- **WRITTEN TASK**: Your task is to quote the records from their first line through the line containing "PI = math.pi", with nothing added or left out.

- **DATASET CONTENT**:
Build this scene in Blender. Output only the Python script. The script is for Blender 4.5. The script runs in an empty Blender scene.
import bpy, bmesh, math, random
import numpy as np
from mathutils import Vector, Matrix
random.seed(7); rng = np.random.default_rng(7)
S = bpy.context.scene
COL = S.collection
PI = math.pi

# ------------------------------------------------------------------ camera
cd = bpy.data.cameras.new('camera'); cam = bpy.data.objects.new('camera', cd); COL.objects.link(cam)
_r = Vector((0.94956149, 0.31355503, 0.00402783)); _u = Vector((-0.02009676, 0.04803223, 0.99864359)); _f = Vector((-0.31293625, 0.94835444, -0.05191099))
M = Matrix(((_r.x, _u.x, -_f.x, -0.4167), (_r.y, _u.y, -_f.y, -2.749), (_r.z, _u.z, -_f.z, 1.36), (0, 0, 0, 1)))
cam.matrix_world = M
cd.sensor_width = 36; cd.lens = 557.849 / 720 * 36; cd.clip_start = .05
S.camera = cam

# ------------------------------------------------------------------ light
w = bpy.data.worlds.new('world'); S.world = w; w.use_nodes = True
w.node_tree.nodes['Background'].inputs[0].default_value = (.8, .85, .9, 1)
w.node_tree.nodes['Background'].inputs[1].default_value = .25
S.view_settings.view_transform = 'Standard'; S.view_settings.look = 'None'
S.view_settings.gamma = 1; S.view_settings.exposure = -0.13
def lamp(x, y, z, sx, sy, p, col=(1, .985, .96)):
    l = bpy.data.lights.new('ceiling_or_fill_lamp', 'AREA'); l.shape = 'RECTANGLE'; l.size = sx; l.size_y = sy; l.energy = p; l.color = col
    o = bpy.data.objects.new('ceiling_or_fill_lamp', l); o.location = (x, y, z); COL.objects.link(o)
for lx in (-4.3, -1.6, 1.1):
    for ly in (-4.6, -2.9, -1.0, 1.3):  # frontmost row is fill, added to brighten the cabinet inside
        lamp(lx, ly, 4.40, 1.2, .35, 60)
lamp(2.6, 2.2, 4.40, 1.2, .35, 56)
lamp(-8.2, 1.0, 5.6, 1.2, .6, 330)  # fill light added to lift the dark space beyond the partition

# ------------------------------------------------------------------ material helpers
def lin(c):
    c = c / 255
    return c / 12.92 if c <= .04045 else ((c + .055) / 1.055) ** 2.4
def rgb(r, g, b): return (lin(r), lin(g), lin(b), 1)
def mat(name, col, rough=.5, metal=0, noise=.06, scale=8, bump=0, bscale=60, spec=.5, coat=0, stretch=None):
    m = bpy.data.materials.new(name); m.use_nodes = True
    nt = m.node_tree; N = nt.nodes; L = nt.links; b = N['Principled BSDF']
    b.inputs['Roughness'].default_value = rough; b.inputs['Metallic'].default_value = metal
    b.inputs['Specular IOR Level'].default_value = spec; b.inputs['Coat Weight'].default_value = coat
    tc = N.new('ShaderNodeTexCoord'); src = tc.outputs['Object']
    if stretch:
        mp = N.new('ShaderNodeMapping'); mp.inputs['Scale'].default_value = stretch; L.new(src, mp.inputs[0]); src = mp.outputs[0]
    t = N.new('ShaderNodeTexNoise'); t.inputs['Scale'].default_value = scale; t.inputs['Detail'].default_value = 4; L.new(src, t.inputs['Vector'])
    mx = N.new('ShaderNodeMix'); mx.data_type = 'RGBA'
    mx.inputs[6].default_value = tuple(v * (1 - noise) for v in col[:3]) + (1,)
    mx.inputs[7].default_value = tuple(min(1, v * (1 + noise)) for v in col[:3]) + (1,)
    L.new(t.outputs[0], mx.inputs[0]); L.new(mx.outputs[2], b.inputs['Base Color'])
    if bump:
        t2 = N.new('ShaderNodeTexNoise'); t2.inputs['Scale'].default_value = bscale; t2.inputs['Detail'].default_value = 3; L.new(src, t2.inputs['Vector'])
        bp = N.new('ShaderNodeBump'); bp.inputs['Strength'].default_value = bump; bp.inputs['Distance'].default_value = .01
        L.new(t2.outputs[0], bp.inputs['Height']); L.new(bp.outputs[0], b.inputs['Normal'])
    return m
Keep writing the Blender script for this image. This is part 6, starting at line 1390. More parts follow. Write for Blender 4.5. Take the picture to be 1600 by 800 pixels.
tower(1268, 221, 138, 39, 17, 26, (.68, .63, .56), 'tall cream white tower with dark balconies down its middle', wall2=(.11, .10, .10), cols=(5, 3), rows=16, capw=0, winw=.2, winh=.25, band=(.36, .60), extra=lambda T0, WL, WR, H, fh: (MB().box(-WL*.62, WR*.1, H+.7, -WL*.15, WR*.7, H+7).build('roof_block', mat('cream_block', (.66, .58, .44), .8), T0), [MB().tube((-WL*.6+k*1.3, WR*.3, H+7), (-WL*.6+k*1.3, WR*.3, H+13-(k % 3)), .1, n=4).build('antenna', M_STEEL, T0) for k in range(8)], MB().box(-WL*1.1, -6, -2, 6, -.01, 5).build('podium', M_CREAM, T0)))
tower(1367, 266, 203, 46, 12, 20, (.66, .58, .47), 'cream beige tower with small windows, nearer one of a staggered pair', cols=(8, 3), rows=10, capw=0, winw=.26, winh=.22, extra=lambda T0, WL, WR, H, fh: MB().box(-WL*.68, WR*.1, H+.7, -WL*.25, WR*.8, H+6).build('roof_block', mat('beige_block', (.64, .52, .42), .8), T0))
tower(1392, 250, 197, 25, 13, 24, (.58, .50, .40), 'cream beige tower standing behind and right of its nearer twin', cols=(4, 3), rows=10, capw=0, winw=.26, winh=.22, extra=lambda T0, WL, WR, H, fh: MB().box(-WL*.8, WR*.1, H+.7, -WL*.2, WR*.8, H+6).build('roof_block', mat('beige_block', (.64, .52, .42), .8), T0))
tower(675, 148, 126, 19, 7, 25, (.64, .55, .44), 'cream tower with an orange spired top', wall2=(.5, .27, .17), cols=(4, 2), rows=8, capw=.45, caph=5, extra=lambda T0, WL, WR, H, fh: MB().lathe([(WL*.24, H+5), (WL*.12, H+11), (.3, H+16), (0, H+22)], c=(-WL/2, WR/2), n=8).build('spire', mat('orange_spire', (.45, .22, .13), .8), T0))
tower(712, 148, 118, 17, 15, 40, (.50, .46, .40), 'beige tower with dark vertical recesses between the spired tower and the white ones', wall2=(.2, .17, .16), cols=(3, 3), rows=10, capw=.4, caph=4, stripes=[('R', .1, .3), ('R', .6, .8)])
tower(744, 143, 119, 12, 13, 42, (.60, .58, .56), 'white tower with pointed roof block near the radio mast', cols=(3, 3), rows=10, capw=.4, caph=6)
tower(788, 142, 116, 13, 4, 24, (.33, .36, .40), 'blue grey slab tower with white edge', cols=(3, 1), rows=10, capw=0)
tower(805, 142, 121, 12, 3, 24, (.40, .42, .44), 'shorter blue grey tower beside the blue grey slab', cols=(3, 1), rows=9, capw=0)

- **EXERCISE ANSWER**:
Build this scene in Blender. Output only the Python script. The script is for Blender 4.5. The script runs in an empty Blender scene.
import bpy, bmesh, math, random
import numpy as np
from mathutils import Vector, Matrix
random.seed(7); rng = np.random.default_rng(7)
S = bpy.context.scene
COL = S.collection
PI = math.pi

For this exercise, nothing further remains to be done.